Quantum experiments show that time is an emergent property of entanglement.

by anonymous on 2013-11-16 14:08:53

  Efforts to unify quantum mechanics and general relativity ultimately have to confront the challenge of the "problem of time." In the 1960s, physicists John Wheeler and Bryce DeWitt proposed the Wheeler-DeWitt equation, which successfully combined quantum mechanics and general relativity. However, solving one problem introduced a new one: their equation had no concept of time, and the universe it described was static. In 1983, physicists Don Page and William Wooters proposed a solution based on quantum entanglement, suggesting that the evolution of an entangled pair of particles could serve as a clock for measuring change. Their results depended on how observations were made.

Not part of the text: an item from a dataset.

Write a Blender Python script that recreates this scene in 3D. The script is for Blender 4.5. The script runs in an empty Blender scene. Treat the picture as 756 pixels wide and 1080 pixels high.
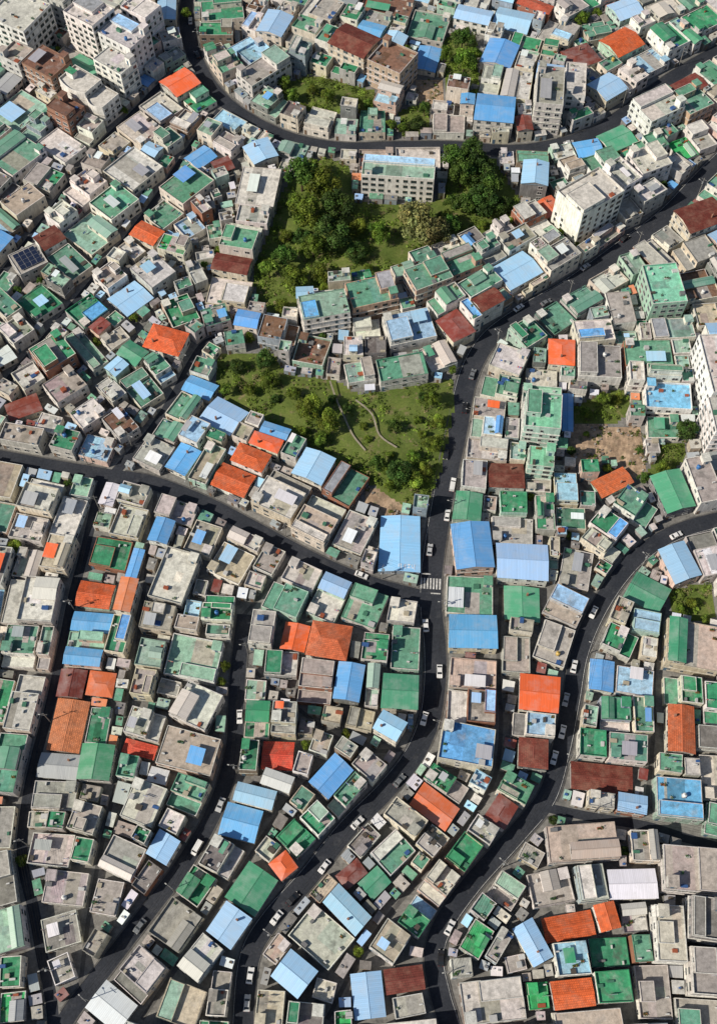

  To an observer outside the universe, akin to a god-like being, there would be no distinction between these entangled particles; however, when an observer inside the universe measures one particle in the entangled pair, they immediately observe a difference between the two. While an external observer might consider the universe to be static and unchanging, the entangled entities actually undergo extreme fluctuations. This theory posits that time emerges due to the nature of entanglement. Now, physicists from Italy have conducted the first quantum experiment to test the Page-Wooters theory, confirming that for internal observers, time is an emergent property of entanglement, while for external observers, time does not exist. The paper has been published on a preprint server.